[What you need to do] Transcribe all records exactly.

[Extracted material]
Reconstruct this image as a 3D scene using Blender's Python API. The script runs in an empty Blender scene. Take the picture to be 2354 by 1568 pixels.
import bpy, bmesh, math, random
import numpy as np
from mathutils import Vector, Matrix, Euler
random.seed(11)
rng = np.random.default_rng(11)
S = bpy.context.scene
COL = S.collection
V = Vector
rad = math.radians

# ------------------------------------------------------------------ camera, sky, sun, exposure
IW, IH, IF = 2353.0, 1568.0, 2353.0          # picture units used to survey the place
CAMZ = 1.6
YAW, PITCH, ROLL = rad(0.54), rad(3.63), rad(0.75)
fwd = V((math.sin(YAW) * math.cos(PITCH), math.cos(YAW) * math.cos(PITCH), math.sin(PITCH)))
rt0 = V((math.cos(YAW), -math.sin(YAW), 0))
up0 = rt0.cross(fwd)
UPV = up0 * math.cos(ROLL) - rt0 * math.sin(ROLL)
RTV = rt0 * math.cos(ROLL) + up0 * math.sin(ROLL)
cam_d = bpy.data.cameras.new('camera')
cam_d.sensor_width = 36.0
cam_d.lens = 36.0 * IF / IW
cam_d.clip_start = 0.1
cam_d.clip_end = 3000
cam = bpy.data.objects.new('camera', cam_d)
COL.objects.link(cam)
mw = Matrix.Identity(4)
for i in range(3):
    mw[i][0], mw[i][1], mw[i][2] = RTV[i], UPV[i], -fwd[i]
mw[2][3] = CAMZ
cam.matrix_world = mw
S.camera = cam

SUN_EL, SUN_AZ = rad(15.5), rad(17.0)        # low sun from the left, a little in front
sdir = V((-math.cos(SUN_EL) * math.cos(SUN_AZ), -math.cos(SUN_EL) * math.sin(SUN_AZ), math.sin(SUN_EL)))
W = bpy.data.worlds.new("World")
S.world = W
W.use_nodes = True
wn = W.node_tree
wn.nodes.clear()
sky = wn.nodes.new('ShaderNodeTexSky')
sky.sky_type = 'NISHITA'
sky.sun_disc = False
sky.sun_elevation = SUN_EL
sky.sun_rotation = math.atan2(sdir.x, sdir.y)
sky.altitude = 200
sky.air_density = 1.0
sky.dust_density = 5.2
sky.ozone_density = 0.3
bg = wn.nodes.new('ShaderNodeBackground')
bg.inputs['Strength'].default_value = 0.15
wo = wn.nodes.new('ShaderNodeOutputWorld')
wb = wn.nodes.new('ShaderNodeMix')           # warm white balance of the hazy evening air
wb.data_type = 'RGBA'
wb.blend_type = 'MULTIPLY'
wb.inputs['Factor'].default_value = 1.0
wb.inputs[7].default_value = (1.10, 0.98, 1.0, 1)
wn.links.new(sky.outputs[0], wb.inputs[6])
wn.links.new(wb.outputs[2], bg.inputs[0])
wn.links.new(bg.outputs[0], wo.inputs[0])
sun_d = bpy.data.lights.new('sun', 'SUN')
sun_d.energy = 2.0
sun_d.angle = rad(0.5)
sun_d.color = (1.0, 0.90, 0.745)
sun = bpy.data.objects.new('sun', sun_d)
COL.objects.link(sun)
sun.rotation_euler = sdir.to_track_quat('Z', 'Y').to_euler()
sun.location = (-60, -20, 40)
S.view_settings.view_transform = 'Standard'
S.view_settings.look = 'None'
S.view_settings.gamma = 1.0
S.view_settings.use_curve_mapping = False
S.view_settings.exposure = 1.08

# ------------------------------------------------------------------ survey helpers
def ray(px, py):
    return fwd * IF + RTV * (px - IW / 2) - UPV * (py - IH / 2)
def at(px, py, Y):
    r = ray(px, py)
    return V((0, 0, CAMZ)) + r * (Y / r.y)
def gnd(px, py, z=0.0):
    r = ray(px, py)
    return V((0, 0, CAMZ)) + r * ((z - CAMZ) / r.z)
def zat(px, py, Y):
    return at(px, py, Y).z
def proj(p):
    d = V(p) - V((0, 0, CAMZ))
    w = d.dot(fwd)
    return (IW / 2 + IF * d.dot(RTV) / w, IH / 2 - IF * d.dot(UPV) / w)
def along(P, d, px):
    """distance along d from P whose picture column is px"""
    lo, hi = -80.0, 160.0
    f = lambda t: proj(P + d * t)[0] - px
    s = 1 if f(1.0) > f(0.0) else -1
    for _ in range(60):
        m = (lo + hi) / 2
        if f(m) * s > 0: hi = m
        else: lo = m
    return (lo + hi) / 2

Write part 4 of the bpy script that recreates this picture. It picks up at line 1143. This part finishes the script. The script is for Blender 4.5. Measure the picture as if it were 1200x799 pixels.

[Answer for this exercise]
Reconstruct this image as a 3D scene using Blender's Python API. The script runs in an empty Blender scene. Take the picture to be 2354 by 1568 pixels.
import bpy, bmesh, math, random
import numpy as np
from mathutils import Vector, Matrix, Euler
random.seed(11)
rng = np.random.default_rng(11)
S = bpy.context.scene
COL = S.collection
V = Vector
rad = math.radians

# ------------------------------------------------------------------ camera, sky, sun, exposure
IW, IH, IF = 2353.0, 1568.0, 2353.0          # picture units used to survey the place
CAMZ = 1.6
YAW, PITCH, ROLL = rad(0.54), rad(3.63), rad(0.75)
fwd = V((math.sin(YAW) * math.cos(PITCH), math.cos(YAW) * math.cos(PITCH), math.sin(PITCH)))
rt0 = V((math.cos(YAW), -math.sin(YAW), 0))
up0 = rt0.cross(fwd)
UPV = up0 * math.cos(ROLL) - rt0 * math.sin(ROLL)
RTV = rt0 * math.cos(ROLL) + up0 * math.sin(ROLL)
cam_d = bpy.data.cameras.new('camera')
cam_d.sensor_width = 36.0
cam_d.lens = 36.0 * IF / IW
cam_d.clip_start = 0.1
cam_d.clip_end = 3000
cam = bpy.data.objects.new('camera', cam_d)
COL.objects.link(cam)
mw = Matrix.Identity(4)
for i in range(3):
    mw[i][0], mw[i][1], mw[i][2] = RTV[i], UPV[i], -fwd[i]
mw[2][3] = CAMZ
cam.matrix_world = mw
S.camera = cam

SUN_EL, SUN_AZ = rad(15.5), rad(17.0)        # low sun from the left, a little in front
sdir = V((-math.cos(SUN_EL) * math.cos(SUN_AZ), -math.cos(SUN_EL) * math.sin(SUN_AZ), math.sin(SUN_EL)))
W = bpy.data.worlds.new("World")
S.world = W
W.use_nodes = True
wn = W.node_tree
wn.nodes.clear()
sky = wn.nodes.new('ShaderNodeTexSky')
sky.sky_type = 'NISHITA'
sky.sun_disc = False
sky.sun_elevation = SUN_EL
sky.sun_rotation = math.atan2(sdir.x, sdir.y)
sky.altitude = 200
sky.air_density = 1.0
sky.dust_density = 5.2
sky.ozone_density = 0.3
bg = wn.nodes.new('ShaderNodeBackground')
bg.inputs['Strength'].default_value = 0.15
wo = wn.nodes.new('ShaderNodeOutputWorld')
wb = wn.nodes.new('ShaderNodeMix')           # warm white balance of the hazy evening air
wb.data_type = 'RGBA'
wb.blend_type = 'MULTIPLY'
wb.inputs['Factor'].default_value = 1.0
wb.inputs[7].default_value = (1.10, 0.98, 1.0, 1)
wn.links.new(sky.outputs[0], wb.inputs[6])
wn.links.new(wb.outputs[2], bg.inputs[0])
wn.links.new(bg.outputs[0], wo.inputs[0])
sun_d = bpy.data.lights.new('sun', 'SUN')
sun_d.energy = 2.0
sun_d.angle = rad(0.5)
sun_d.color = (1.0, 0.90, 0.745)
sun = bpy.data.objects.new('sun', sun_d)
COL.objects.link(sun)
sun.rotation_euler = sdir.to_track_quat('Z', 'Y').to_euler()
sun.location = (-60, -20, 40)
S.view_settings.view_transform = 'Standard'
S.view_settings.look = 'None'
S.view_settings.gamma = 1.0
S.view_settings.use_curve_mapping = False
S.view_settings.exposure = 1.08

# ------------------------------------------------------------------ survey helpers
def ray(px, py):
    return fwd * IF + RTV * (px - IW / 2) - UPV * (py - IH / 2)
def at(px, py, Y):
    r = ray(px, py)
    return V((0, 0, CAMZ)) + r * (Y / r.y)
def gnd(px, py, z=0.0):
    r = ray(px, py)
    return V((0, 0, CAMZ)) + r * ((z - CAMZ) / r.z)
def zat(px, py, Y):
    return at(px, py, Y).z
def proj(p):
    d = V(p) - V((0, 0, CAMZ))
    w = d.dot(fwd)
    return (IW / 2 + IF * d.dot(RTV) / w, IH / 2 - IF * d.dot(UPV) / w)
def along(P, d, px):
    """distance along d from P whose picture column is px"""
    lo, hi = -80.0, 160.0
    f = lambda t: proj(P + d * t)[0] - px
    s = 1 if f(1.0) > f(0.0) else -1
    for _ in range(60):
        m = (lo + hi) / 2
        if f(m) * s > 0: hi = m
        else: lo = m
    return (lo + hi) / 2

Write part 4 of the bpy script that recreates this picture. It picks up at line 1143. This part finishes the script. The script is for Blender 4.5. Measure the picture as if it were 1200x799 pixels.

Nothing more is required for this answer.